▸ Rows
** BEGIN **

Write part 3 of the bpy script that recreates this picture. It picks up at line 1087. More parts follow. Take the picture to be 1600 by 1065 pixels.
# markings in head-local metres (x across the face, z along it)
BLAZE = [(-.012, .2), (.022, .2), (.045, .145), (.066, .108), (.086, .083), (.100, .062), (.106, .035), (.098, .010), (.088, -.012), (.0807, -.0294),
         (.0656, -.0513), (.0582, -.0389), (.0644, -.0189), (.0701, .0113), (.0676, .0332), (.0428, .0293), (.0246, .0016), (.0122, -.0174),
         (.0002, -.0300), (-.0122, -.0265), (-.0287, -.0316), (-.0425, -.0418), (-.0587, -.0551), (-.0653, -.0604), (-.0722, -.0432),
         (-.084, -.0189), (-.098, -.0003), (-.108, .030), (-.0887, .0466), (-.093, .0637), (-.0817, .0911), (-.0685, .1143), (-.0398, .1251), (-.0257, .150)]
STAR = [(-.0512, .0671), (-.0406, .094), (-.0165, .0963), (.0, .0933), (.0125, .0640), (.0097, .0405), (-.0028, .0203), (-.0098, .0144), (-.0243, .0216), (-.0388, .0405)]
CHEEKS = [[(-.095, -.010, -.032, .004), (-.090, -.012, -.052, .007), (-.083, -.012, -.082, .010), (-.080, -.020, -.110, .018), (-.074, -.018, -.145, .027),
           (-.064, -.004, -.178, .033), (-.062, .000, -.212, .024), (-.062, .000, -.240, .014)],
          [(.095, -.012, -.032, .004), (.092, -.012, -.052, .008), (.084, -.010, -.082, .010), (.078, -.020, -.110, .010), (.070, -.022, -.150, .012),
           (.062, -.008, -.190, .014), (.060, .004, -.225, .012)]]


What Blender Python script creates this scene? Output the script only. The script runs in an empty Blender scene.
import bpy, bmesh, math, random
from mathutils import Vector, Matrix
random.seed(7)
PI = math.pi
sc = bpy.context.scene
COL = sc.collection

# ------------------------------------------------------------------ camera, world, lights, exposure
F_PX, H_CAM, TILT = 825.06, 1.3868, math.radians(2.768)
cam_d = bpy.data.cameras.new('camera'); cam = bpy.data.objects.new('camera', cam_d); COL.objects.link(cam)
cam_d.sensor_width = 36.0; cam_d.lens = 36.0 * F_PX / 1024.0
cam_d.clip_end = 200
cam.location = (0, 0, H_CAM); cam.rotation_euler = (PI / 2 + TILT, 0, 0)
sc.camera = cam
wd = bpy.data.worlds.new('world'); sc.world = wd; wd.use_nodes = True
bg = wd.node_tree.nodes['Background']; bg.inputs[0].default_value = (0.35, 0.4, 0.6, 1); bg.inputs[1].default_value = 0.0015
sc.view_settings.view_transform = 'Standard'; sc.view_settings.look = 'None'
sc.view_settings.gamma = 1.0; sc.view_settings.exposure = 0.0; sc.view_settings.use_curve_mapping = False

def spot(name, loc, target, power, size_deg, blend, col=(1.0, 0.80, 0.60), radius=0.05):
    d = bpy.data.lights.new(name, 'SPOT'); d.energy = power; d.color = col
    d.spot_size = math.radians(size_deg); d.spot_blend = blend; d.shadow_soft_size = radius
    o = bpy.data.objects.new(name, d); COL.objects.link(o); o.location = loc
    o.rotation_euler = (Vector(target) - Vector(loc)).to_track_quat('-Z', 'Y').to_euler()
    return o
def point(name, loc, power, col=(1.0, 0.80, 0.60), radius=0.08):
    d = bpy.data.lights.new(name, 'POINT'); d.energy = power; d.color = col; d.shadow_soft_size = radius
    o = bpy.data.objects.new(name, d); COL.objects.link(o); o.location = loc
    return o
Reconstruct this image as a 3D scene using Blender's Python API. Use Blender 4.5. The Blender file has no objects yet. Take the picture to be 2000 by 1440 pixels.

** END **

▸ Exercise instructions
Exactly and only the lines from the line that contains "What Blender Python" through the line that contains "sc.view_settings.gamma = 1.0;" are to be repeated as they stand.

▸ The reply
What Blender Python script creates this scene? Output the script only. The script runs in an empty Blender scene.
import bpy, bmesh, math, random
from mathutils import Vector, Matrix
random.seed(7)
PI = math.pi
sc = bpy.context.scene
COL = sc.collection

# ------------------------------------------------------------------ camera, world, lights, exposure
F_PX, H_CAM, TILT = 825.06, 1.3868, math.radians(2.768)
cam_d = bpy.data.cameras.new('camera'); cam = bpy.data.objects.new('camera', cam_d); COL.objects.link(cam)
cam_d.sensor_width = 36.0; cam_d.lens = 36.0 * F_PX / 1024.0
cam_d.clip_end = 200
cam.location = (0, 0, H_CAM); cam.rotation_euler = (PI / 2 + TILT, 0, 0)
sc.camera = cam
wd = bpy.data.worlds.new('world'); sc.world = wd; wd.use_nodes = True
bg = wd.node_tree.nodes['Background']; bg.inputs[0].default_value = (0.35, 0.4, 0.6, 1); bg.inputs[1].default_value = 0.0015
sc.view_settings.view_transform = 'Standard'; sc.view_settings.look = 'None'
sc.view_settings.gamma = 1.0; sc.view_settings.exposure = 0.0; sc.view_settings.use_curve_mapping = False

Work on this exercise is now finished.